Advances in horizontal drilling and large fracturing technology have resulted in many more wells that produce larger volumes of oil than have been common domestically. Artificially lifting large volumes of oil and associated gas to the surface has always been a problem because of the difficulty of separating downhole oil that is to be lifted to the surface from large volumes of gas especially in rod pumped wells. Many downhole gas separators are inefficient, and the percentage of liquid in the pump is actually less than the percentage of liquid in the fluids in the casing annulus surrounding the gas separator.

This paper describes techniques for evaluating the effectiveness of downhole gas separators. Often times, the evaluation of a separator's performance is based on pump fillage and the total gas production from the well instead of the amount of gas present in the gaseous liquid column that exists in the casing annulus surrounding the pump.

This paper also describes a separation technique that diverts the formation fluids into the casing annulus above the pump inlet so that the liquids and gas can separate by gravity. A seating nipple is positioned within inches of the liquids that exist in the casing annulus surrounding the gas separator to reduce the pressure drop so that gas is not released from the oil that flows from the casing annulus into the pump chamber. If the pump seating nipple is positioned above the gas separator fluid exit ports, a pressure drop in the liquids entering the pump occurs and gas will be released into the pump chamber. Also, if the conduit or tube from the liquid in the casing annulus to the pump inlet is restrictive to flow, an excessive pressure drop occurs because of the high velocities associated with the pump plunger upward movement which often approaches 80-100 inches per second on high pump capacity wells.

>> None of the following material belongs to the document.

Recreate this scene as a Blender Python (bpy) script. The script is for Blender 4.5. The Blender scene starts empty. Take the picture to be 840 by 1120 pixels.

The separator design can be used with a conventional packer or a special pack-off assembly consisting of elastomer rings on a tube positioned between the separator and the tubing anchor below the separator. The pressure drop across the separator is generally less than 10 psi so flexible elastomer rings can be used instead of a high pressure packer.

The separator is generally used with a tubing anchor, and the tubing anchor should be positioned immediately below the separator instead of above the separator because field data indicates that the tubing anchor can cause an accumulation of gas below the tubing anchor and considerable liquid accumulation above the tubing anchor.

A recent complicating factor that must be considered when evaluating gas separator systems is the recent use of high clearance plungers in the pump. Large plunger clearances for sand problems are common in some areas that result in pump leakage of 50 % of the pump capacity, so the pump appears to be full or almost full when actually the liquid in the pump is circulated liquid that is bypassing the plunger. Field data has been measured and obtained where the pump chamber is full, but the production in the tank is negligible. The operator may think the separator is acting efficiently when the high pump fillage results from plunger leakage and not good separator performance.

The paper describes gas separation techniques and presents field data on several types of downhole gas separators.